-- Start DATA SHOWN --
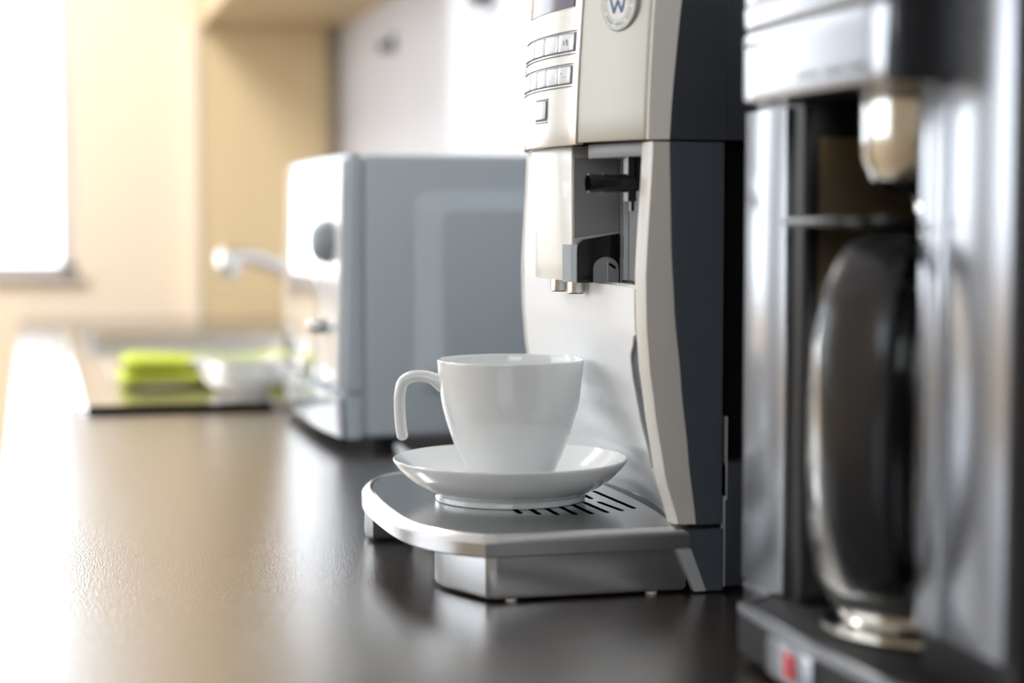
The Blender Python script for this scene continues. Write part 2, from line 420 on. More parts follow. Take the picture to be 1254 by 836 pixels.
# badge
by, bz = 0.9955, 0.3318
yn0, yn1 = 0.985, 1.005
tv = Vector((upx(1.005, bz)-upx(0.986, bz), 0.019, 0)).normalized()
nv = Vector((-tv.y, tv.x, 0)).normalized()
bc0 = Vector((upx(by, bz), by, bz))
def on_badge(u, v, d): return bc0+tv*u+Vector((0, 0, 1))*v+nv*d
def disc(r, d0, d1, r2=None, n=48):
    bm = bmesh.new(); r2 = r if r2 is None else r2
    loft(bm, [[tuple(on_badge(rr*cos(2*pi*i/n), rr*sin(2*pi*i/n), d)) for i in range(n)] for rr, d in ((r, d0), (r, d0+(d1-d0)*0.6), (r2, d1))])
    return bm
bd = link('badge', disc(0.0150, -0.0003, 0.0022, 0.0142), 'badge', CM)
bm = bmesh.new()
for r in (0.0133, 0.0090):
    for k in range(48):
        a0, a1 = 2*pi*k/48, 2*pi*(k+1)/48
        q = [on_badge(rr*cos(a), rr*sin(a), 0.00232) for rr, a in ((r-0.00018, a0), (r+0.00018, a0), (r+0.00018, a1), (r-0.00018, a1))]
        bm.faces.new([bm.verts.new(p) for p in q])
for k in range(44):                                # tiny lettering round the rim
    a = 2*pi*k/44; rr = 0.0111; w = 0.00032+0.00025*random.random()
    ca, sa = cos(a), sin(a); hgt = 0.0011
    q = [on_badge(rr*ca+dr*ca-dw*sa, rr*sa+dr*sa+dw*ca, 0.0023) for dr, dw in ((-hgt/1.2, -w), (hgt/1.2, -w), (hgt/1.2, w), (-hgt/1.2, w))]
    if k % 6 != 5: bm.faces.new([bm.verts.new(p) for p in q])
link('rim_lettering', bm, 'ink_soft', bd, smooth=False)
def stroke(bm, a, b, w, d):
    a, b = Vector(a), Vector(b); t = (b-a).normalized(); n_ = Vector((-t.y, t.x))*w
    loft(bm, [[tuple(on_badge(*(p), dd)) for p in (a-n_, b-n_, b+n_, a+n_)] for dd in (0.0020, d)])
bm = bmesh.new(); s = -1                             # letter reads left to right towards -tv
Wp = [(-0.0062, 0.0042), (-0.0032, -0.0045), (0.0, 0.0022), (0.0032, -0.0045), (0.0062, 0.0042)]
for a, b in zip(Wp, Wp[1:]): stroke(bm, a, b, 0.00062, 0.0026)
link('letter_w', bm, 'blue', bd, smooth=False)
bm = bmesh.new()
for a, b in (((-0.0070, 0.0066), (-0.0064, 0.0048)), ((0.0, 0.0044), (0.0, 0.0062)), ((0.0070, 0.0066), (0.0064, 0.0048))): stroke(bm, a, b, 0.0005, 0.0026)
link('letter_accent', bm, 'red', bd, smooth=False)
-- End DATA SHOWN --
● EXERCISE DIRECTIONS: Take the listing and print it again exactly, but without any pictures.

● TASK OUTPUT:
The Blender Python script for this scene continues. Write part 2, from line 420 on. More parts follow. Take the picture to be 1254 by 836 pixels.
# badge
by, bz = 0.9955, 0.3318
yn0, yn1 = 0.985, 1.005
tv = Vector((upx(1.005, bz)-upx(0.986, bz), 0.019, 0)).normalized()
nv = Vector((-tv.y, tv.x, 0)).normalized()
bc0 = Vector((upx(by, bz), by, bz))
def on_badge(u, v, d): return bc0+tv*u+Vector((0, 0, 1))*v+nv*d
def disc(r, d0, d1, r2=None, n=48):
    bm = bmesh.new(); r2 = r if r2 is None else r2
    loft(bm, [[tuple(on_badge(rr*cos(2*pi*i/n), rr*sin(2*pi*i/n), d)) for i in range(n)] for rr, d in ((r, d0), (r, d0+(d1-d0)*0.6), (r2, d1))])
    return bm
bd = link('badge', disc(0.0150, -0.0003, 0.0022, 0.0142), 'badge', CM)
bm = bmesh.new()
for r in (0.0133, 0.0090):
    for k in range(48):
        a0, a1 = 2*pi*k/48, 2*pi*(k+1)/48
        q = [on_badge(rr*cos(a), rr*sin(a), 0.00232) for rr, a in ((r-0.00018, a0), (r+0.00018, a0), (r+0.00018, a1), (r-0.00018, a1))]
        bm.faces.new([bm.verts.new(p) for p in q])
for k in range(44):                                # tiny lettering round the rim
    a = 2*pi*k/44; rr = 0.0111; w = 0.00032+0.00025*random.random()
    ca, sa = cos(a), sin(a); hgt = 0.0011
    q = [on_badge(rr*ca+dr*ca-dw*sa, rr*sa+dr*sa+dw*ca, 0.0023) for dr, dw in ((-hgt/1.2, -w), (hgt/1.2, -w), (hgt/1.2, w), (-hgt/1.2, w))]
    if k % 6 != 5: bm.faces.new([bm.verts.new(p) for p in q])
link('rim_lettering', bm, 'ink_soft', bd, smooth=False)
def stroke(bm, a, b, w, d):
    a, b = Vector(a), Vector(b); t = (b-a).normalized(); n_ = Vector((-t.y, t.x))*w
    loft(bm, [[tuple(on_badge(*(p), dd)) for p in (a-n_, b-n_, b+n_, a+n_)] for dd in (0.0020, d)])
bm = bmesh.new(); s = -1                             # letter reads left to right towards -tv
Wp = [(-0.0062, 0.0042), (-0.0032, -0.0045), (0.0, 0.0022), (0.0032, -0.0045), (0.0062, 0.0042)]
for a, b in zip(Wp, Wp[1:]): stroke(bm, a, b, 0.00062, 0.0026)
link('letter_w', bm, 'blue', bd, smooth=False)
bm = bmesh.new()
for a, b in (((-0.0070, 0.0066), (-0.0064, 0.0048)), ((0.0, 0.0044), (0.0, 0.0062)), ((0.0070, 0.0066), (0.0064, 0.0048))): stroke(bm, a, b, 0.0005, 0.0026)
link('letter_accent', bm, 'red', bd, smooth=False)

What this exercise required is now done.